## PROBLEM TO SOLVE
Return the count of lines that mention "scene", with no other words.

## COLLECTED DATA
###

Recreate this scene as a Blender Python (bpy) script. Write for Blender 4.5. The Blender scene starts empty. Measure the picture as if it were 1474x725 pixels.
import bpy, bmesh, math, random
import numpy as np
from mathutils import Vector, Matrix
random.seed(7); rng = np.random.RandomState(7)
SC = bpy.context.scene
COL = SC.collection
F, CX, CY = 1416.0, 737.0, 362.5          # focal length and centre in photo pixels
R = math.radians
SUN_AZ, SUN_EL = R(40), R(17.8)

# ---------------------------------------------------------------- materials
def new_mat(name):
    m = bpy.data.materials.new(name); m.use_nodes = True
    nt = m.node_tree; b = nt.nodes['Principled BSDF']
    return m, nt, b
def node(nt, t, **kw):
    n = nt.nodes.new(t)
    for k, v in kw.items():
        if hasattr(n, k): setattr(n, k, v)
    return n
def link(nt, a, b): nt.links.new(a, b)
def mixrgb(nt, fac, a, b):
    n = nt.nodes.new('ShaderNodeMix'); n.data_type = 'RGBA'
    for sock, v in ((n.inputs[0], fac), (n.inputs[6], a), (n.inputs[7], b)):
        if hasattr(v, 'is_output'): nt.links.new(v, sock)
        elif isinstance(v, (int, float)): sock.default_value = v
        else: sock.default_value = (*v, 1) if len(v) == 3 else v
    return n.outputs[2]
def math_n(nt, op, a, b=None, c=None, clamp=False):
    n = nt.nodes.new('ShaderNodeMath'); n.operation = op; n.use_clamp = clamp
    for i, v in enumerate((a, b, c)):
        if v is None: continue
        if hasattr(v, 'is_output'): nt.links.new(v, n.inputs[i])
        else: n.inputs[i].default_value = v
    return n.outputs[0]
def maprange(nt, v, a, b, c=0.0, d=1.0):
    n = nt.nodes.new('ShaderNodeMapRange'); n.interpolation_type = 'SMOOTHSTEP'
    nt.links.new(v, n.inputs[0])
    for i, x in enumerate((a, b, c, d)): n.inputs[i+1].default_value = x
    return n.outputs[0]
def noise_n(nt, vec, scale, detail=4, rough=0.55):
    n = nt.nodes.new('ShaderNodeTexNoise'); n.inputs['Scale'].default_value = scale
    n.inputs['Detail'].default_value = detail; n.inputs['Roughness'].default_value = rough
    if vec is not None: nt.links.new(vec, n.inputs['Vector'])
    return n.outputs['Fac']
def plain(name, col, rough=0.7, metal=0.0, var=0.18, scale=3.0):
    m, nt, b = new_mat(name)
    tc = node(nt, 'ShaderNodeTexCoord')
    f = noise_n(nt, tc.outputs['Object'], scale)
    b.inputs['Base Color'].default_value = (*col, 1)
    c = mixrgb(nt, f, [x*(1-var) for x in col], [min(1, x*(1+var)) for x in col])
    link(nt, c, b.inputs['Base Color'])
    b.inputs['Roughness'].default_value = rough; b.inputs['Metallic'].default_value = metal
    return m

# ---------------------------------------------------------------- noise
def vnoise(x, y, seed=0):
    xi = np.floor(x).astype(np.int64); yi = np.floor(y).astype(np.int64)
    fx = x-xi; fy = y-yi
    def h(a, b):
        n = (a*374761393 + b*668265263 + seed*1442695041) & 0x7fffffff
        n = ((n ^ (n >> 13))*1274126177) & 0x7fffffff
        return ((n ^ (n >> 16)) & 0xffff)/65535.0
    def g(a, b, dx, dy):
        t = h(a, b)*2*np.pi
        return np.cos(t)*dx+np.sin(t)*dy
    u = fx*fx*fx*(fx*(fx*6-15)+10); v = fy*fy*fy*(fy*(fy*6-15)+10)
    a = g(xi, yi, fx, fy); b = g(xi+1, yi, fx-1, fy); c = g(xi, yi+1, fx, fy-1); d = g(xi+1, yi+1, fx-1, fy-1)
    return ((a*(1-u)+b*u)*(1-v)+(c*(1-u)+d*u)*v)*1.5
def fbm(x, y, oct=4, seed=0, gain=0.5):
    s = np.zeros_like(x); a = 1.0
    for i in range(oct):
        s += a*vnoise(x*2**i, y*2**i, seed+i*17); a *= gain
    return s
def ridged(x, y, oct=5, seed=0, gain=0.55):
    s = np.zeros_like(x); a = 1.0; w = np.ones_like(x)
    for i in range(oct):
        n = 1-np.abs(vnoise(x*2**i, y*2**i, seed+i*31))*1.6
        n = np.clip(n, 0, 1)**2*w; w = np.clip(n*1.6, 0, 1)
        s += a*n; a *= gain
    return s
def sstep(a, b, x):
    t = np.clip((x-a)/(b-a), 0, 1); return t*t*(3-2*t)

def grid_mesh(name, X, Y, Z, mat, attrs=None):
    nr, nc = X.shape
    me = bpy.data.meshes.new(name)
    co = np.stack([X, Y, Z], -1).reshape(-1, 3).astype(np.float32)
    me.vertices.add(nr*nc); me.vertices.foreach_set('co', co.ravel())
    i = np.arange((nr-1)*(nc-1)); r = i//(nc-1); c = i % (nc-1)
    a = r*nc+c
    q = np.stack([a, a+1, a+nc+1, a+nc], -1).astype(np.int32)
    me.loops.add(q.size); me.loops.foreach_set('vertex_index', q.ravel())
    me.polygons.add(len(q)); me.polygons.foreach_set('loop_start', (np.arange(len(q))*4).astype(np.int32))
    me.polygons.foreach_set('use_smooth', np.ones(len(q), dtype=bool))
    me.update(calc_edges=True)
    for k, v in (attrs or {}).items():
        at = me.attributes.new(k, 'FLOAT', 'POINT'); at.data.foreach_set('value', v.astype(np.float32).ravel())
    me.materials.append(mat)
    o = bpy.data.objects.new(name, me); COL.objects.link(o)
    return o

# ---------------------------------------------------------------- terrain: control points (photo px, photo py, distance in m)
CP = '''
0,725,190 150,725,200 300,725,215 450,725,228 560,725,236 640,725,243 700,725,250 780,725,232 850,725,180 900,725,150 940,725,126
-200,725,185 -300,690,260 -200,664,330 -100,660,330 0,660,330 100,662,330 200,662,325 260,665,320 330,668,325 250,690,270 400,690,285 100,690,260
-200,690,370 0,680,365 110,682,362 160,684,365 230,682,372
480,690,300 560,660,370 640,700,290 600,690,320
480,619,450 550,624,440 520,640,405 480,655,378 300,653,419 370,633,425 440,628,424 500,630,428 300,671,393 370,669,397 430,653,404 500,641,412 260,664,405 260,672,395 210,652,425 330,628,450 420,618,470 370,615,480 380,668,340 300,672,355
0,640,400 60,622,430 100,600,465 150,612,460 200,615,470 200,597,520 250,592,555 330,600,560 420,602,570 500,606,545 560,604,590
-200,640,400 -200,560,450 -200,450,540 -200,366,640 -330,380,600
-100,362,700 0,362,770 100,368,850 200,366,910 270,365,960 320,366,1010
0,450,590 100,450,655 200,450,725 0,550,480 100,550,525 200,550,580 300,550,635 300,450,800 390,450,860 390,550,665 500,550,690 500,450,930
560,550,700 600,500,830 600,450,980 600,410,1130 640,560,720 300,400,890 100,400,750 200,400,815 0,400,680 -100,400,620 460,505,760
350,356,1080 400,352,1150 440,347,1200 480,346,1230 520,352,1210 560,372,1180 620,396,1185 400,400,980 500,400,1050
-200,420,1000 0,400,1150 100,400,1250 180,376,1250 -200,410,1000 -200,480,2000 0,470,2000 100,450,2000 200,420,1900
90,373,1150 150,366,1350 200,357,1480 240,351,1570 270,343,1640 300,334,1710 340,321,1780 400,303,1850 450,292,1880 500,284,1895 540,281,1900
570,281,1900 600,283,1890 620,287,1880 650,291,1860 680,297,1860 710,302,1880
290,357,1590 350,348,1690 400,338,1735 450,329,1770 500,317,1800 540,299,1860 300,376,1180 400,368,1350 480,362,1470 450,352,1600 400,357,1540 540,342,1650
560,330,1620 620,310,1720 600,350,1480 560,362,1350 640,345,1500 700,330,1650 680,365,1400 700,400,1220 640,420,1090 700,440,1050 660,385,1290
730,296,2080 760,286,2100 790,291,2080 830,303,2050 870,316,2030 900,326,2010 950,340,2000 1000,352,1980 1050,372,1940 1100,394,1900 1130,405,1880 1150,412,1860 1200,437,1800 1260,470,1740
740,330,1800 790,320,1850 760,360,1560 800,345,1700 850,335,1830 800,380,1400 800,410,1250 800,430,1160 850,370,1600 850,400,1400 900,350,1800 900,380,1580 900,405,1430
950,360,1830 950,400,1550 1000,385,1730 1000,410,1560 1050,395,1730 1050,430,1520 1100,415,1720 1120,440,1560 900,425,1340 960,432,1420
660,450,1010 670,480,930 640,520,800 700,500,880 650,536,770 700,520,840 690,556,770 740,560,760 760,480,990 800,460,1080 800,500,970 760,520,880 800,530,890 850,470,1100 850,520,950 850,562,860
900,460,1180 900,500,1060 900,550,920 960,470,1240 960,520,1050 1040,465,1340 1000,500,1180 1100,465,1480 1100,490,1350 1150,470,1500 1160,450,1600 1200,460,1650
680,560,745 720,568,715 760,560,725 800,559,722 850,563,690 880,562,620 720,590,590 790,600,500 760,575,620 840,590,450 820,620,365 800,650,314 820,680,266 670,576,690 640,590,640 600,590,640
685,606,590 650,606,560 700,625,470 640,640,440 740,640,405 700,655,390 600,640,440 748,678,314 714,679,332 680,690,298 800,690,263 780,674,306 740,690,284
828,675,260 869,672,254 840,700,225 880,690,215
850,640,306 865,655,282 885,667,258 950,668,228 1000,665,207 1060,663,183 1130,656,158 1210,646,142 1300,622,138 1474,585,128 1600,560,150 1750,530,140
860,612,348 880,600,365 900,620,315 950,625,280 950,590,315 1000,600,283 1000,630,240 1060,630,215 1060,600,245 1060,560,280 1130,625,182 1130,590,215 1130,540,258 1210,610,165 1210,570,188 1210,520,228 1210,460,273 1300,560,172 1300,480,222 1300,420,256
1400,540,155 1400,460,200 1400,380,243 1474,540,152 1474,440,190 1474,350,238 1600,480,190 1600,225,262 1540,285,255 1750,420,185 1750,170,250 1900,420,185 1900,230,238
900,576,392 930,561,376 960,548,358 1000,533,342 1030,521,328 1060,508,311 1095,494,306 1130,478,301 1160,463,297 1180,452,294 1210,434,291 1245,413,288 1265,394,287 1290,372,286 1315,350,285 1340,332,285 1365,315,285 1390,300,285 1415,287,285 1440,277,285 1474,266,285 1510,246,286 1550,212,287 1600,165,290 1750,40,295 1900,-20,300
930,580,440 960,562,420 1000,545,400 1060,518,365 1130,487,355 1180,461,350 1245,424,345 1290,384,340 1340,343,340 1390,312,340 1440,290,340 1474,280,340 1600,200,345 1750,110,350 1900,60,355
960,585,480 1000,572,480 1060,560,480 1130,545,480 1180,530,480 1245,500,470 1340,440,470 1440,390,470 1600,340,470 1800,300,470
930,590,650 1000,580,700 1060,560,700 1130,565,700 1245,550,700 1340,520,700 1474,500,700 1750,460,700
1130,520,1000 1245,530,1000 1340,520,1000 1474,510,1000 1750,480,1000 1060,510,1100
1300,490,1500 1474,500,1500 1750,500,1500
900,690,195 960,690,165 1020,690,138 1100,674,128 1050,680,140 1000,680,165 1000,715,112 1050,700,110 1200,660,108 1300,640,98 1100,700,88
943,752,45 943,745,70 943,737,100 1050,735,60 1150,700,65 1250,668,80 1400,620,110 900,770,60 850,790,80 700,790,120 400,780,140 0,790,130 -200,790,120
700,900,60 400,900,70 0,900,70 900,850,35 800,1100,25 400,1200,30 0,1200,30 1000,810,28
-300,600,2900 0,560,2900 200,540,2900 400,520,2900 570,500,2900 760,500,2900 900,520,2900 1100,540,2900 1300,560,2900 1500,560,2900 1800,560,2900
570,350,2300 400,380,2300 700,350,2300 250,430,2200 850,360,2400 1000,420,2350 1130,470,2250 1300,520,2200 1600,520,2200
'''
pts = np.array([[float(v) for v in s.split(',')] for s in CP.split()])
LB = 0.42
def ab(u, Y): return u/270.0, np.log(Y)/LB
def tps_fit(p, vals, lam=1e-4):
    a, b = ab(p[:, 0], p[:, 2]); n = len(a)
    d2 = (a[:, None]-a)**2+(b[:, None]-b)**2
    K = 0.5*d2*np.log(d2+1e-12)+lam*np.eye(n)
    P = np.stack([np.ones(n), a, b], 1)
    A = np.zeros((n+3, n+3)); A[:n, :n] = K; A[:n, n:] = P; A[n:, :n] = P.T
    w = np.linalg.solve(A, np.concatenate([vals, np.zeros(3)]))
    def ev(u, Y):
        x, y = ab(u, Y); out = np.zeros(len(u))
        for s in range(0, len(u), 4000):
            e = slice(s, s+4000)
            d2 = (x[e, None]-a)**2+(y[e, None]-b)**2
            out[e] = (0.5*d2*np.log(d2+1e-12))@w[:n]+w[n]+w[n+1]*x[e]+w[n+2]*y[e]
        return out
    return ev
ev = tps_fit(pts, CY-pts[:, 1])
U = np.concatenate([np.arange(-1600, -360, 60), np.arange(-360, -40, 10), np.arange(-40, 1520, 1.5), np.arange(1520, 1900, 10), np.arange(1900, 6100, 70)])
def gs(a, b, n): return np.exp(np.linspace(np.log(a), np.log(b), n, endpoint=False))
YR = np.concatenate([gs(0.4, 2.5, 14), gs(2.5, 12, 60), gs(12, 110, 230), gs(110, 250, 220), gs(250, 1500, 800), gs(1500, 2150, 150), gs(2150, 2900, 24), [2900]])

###

## RESPONSE TO THIS TASK
2